* [What you are asked to do]: Show each line from the listing that includes the word "Blender".

* [Task inputs]:
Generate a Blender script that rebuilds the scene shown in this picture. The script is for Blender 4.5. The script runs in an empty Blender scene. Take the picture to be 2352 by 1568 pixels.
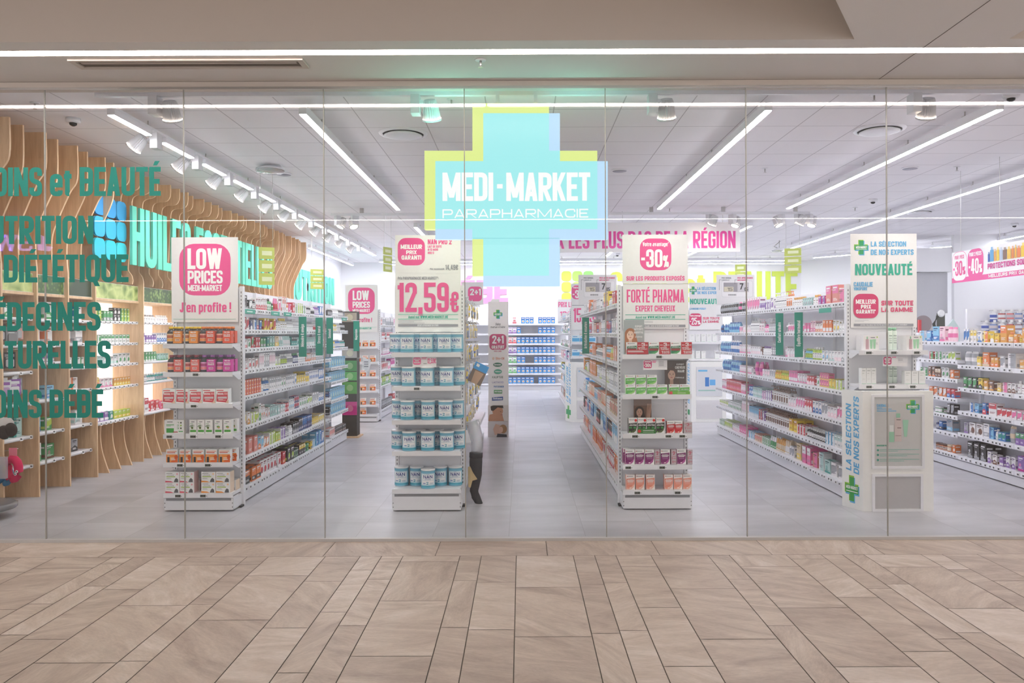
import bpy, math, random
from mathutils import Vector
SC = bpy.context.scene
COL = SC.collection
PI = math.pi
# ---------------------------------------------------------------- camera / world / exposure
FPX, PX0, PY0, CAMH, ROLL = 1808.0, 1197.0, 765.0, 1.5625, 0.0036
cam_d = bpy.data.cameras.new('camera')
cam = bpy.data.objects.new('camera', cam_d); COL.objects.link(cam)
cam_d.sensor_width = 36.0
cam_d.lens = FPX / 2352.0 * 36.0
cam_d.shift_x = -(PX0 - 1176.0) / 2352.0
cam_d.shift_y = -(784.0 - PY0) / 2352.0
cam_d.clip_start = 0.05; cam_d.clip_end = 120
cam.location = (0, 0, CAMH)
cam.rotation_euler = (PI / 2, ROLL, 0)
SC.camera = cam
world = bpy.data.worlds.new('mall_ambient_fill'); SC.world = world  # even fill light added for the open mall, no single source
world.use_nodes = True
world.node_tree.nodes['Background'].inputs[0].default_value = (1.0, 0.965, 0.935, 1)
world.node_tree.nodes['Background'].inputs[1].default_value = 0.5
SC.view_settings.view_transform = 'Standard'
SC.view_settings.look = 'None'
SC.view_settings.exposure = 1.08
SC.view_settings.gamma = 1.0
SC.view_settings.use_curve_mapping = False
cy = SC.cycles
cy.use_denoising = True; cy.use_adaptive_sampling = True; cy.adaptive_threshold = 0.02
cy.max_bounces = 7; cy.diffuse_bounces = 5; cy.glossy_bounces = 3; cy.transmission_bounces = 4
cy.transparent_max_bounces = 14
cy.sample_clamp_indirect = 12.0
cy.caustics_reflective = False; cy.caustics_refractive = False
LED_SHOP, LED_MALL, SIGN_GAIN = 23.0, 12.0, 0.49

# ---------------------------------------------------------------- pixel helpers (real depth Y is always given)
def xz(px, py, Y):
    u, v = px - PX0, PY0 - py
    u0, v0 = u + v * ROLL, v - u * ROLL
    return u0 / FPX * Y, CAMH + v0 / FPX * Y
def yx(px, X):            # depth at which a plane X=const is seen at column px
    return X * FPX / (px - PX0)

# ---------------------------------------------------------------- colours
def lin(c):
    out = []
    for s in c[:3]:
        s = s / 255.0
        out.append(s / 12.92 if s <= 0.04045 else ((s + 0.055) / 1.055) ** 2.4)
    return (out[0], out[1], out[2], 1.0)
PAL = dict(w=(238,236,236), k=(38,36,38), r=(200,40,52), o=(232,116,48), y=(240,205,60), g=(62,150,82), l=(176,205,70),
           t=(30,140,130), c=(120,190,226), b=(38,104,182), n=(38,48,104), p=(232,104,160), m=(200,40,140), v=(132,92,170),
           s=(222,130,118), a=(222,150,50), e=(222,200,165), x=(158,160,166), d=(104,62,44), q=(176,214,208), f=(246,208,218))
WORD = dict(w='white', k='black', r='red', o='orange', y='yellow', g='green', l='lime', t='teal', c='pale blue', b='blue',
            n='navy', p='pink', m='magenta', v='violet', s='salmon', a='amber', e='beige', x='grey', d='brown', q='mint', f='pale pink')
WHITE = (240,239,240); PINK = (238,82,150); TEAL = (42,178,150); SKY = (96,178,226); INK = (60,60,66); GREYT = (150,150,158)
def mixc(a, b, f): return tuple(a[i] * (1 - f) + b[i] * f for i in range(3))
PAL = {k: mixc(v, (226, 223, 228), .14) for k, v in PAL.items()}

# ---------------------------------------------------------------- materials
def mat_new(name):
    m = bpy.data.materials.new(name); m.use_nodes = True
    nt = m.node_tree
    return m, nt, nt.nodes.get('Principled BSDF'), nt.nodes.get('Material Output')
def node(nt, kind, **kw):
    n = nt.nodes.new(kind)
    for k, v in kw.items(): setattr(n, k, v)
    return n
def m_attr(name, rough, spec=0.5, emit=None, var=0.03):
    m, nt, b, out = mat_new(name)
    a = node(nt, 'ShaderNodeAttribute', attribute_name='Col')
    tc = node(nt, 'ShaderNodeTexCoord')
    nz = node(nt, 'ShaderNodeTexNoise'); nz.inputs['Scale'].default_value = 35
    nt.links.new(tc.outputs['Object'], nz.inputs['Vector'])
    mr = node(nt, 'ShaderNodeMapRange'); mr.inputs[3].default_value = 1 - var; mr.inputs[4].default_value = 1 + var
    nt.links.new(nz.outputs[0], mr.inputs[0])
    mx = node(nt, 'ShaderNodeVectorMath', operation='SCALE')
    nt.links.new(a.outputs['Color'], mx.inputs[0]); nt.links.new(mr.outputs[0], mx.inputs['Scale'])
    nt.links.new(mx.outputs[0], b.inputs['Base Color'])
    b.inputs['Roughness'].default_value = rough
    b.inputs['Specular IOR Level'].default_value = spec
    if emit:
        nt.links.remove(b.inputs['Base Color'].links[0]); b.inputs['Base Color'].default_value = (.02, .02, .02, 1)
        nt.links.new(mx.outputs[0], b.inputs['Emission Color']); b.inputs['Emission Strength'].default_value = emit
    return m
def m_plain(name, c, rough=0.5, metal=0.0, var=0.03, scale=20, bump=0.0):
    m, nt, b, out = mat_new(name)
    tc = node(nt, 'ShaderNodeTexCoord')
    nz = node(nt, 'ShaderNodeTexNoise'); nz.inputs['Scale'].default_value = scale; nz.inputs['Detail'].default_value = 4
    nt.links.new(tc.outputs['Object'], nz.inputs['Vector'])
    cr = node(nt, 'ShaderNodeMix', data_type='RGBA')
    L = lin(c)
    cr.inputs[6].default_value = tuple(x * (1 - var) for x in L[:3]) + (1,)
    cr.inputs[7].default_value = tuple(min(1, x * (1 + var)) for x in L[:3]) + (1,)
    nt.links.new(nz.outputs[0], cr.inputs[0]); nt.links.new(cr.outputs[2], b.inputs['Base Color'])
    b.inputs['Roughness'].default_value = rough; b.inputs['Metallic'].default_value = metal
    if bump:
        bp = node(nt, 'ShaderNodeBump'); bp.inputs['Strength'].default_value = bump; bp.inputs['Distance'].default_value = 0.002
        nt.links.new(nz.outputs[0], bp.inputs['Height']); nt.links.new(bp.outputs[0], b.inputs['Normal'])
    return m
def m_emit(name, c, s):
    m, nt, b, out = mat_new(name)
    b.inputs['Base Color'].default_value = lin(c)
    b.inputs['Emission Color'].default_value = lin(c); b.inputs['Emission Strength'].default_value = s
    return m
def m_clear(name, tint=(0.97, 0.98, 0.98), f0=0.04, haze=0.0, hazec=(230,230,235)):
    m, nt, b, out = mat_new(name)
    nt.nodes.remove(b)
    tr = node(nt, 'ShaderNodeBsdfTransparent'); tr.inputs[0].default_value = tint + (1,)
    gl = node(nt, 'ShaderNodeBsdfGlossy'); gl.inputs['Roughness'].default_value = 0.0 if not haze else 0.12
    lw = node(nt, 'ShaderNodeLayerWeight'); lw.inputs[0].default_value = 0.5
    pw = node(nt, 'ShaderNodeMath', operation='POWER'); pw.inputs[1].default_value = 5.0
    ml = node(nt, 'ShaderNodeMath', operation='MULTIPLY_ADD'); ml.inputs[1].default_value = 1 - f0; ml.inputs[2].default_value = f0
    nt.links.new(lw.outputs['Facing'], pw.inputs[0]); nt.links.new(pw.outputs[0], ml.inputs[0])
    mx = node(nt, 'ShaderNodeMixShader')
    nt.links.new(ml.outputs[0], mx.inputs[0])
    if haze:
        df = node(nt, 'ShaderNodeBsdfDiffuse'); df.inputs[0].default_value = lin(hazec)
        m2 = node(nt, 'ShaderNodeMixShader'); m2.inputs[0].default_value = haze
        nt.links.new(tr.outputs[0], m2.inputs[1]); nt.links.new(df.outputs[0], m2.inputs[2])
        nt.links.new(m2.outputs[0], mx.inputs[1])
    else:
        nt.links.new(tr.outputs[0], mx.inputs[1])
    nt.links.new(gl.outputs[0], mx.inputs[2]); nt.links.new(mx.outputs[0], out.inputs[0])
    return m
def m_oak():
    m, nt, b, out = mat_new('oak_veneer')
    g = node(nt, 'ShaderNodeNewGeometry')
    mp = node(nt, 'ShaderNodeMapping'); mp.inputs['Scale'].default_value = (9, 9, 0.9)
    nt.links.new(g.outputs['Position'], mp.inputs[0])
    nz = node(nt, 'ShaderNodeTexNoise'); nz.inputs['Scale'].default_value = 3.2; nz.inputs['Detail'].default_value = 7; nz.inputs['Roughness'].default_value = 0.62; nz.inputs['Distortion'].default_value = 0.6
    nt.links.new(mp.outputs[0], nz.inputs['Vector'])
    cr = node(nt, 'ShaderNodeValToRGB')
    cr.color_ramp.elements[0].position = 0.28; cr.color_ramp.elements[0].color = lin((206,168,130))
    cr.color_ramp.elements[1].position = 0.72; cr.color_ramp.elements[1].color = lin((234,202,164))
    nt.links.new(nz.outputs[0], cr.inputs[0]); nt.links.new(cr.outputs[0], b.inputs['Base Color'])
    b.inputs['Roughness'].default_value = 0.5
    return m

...

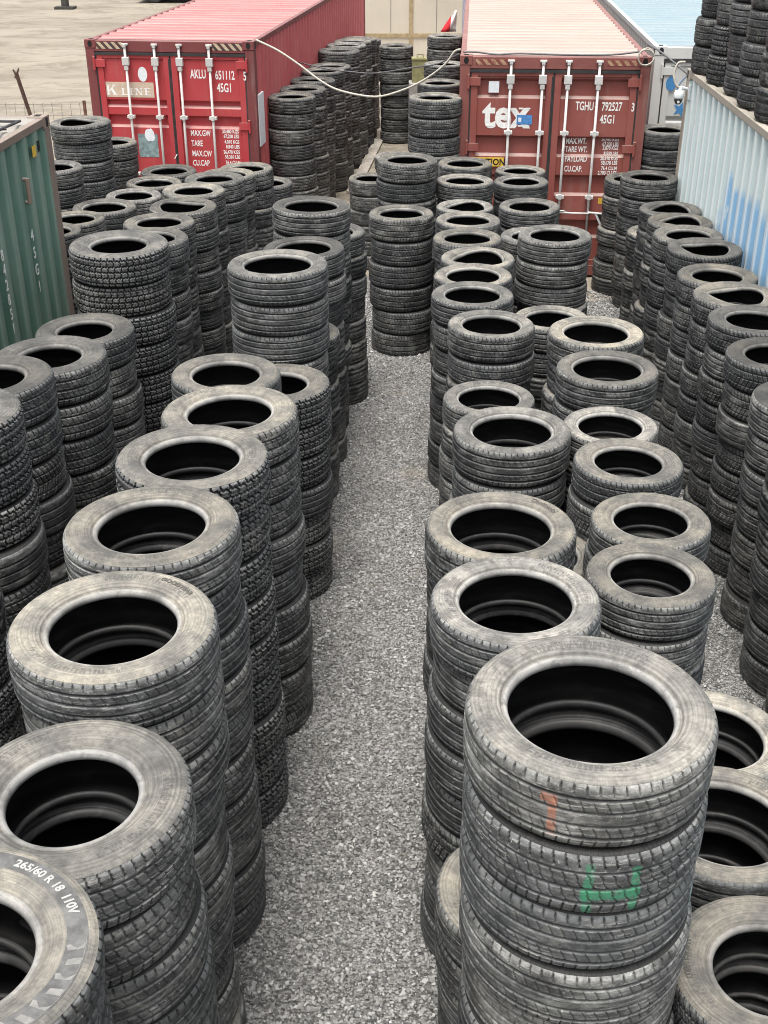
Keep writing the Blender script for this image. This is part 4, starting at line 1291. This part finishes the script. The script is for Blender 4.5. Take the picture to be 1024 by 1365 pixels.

* [Solution to the problem]:
Generate a Blender script that rebuilds the scene shown in this picture. The script is for Blender 4.5. The script runs in an empty Blender scene. Take the picture to be 2352 by 1568 pixels.
Keep writing the Blender script for this image. This is part 4, starting at line 1291. This part finishes the script. The script is for Blender 4.5. Take the picture to be 1024 by 1365 pixels.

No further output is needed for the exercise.